- 55
Ellsworth Kelly
Description
- Ellsworth Kelly
- Dark Gray Curve (EK 638)
- oil on canvas
- 72 5/8 x 103 1/8 in. 184.5 x 262 cm.
- Painted in 1982.
Provenance
James Younger, Houston
Blum Helman Gallery, New York
Acquired by the present owner from the above in 1994
Exhibited
Houston, Museum of Fine Arts, The Private Eye: Selected Works from Collections of Friends of the Museum of Fine Arts, July - August 1989
Literature
Exh. Cat., New York, Solomon R. Guggenheim Museum (and travelling), Ellsworth Kelly: a Retrospective, 1996, p. 58, fig. 2, illustrated in color (installation shot Spencertown studio 1982)
Condition
In response to your inquiry, we are pleased to provide you with a general report of the condition of the property described above. Since we are not professional conservators or restorers, we urge you to consult with a restorer or conservator of your choice who will be better able to provide a detailed, professional report.

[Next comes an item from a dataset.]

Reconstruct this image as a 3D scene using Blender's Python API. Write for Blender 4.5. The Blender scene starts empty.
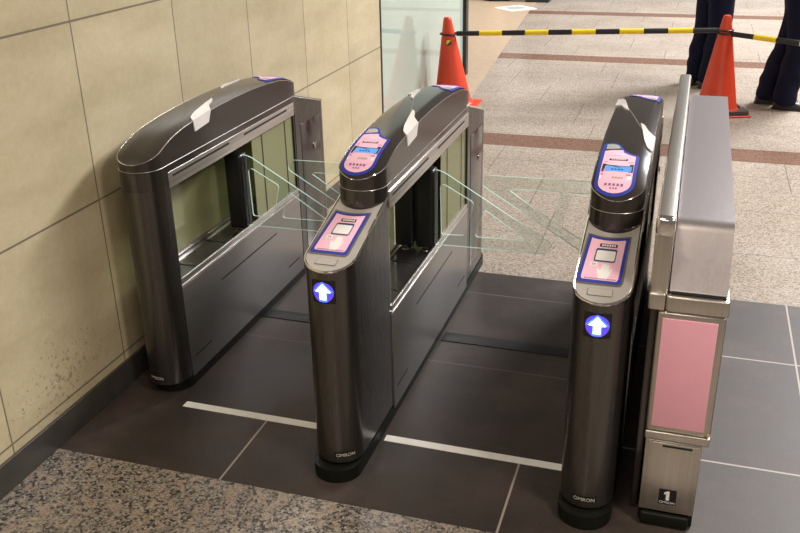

Prospective buyers should inspect each lot to satisfy themselves as to condition and must understand that any statement made by Sotheby's is merely a subjective qualified opinion.
NOTWITHSTANDING THIS REPORT OR ANY DISCUSSIONS CONCERNING CONDITION OF A LOT, ALL LOTS ARE OFFERED AND SOLD "AS IS" IN ACCORDANCE WITH THE CONDITIONS OF SALE PRINTED IN THE CATALOGUE.
Catalogue Note
Curve embodies Kelly's signature style. Conflating the categories of painting, sculpture, and relief, Kelly achieves a powerful unified visual entity. Kelly conceived his shaped canvases as immediate, unmediated effects which would recreate a vivid and graphically stimulating reference of the viewer's own immediate and unmediated visual experience of the physical world. However, all experience, whether physical or spiritual, is certainly mediated and becomes subjective. Even when Kelly's geometric abstractions were first exhibited in 1959, they were already perceived as having "hard, crisp edges [that] commanded the eye to feel them as the hand would feel soft flesh." (E. C. Goosen, Sixteen Americans, New York, The Museum of Modern Art, 1959, p. 31)
One of the most intriguing characteristics of Kelly's oeuvre, considering his choice of supports, is the lesser importance he places on the exterior shape of his paintings. "I'm not interested in edges," he asserts. "I'm interested in the mass of color, the black and the white. The edges happen because the forms get as quiet as they can be... it is impossible to separate the edges from the mass and color in my work." (an interview with Henry Geldzahler in Exh. Cat., Washington, D. C., Gallery of Modern Art, Paintings, Drawings and Sculptures by Ellsworth Kelly, 1963) For Kelly, who is adverse to any color psychology, expansive form is controlled, in a dramatic abstract way, by distilling color to its very essence. Although his approach to color may indicate indifference to its formal qualities, there exists a grand tradition—one he was surely acquainted with—for the use of black in modern painting. Mondrian regarded his intersecting blacks as morally expressive. And Barnett Newman, through the masterly development of his surfaces, found maximum sensuousness within the rectangle of his color field. Conversely, for Kelly, color is strictly surface and form. Only its immediacy and its unique ability for activating our consciousness are regarded as truly vital.